Last year, then Secretary of State for Education Damian Hinds wrote about SATs tests, in the i, “These are not A Levels or GCSEs with results that count on an individual basis in the long term.”

We disagree. The distribution of these tests as part of children’s records in large volumes can have long term hidden effects on children. The Department for Education has given away identifying and sensitive data from millions of children to companies for benchmarking and reselling data back to schools, or to charities, and other researchers. Local Authorities pass it on to commercial companies for risk scoring every child for future achievement, link it with children’s health data and even rate families for predictive risks of child abuse without understanding its flaws, data never designed to be measures of a child but for the school accountability system. Some local authorities now even link it with more detailed data bought from commercial data brokers. 

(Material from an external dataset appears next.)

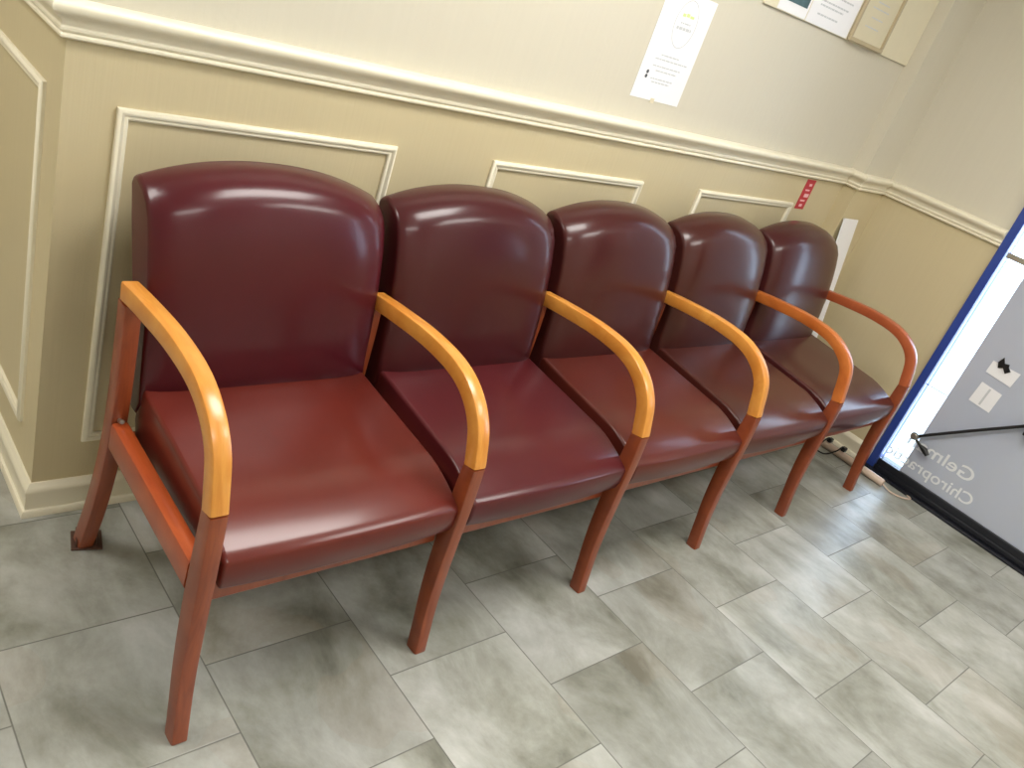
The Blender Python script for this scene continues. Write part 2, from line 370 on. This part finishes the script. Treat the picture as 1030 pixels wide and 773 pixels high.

Changing the law in 2012, DfE chose not to tell everyone affected, and processing is unfair

The National Pupil Database, just one of the DfE’s fifty databases, began in 1996, named since 2002, and now has over 23 million records. It is created by taking out children’s personal details from state schools for children aged 2-19, three times a year in the School Census, and linking it with statutory test scores, Key Stage SATs tests, together with exam data goes into the child’s lifetime record. That’s Early Years Foundation Stage age 4, Phonics at age 5, SATS at age 6 and 11, and all later exams all sent for each child on a named basis, to the National Pupil Database and are kept forever. The Baseline Test and Multiplications Times Tables Check will soon be added too.

Later in life, further data extractions are added, such as Higher Education equality monitoring from university applications. And it is being later linked with earnings and welfare records without the public’s or policy makers’ understanding of its implications.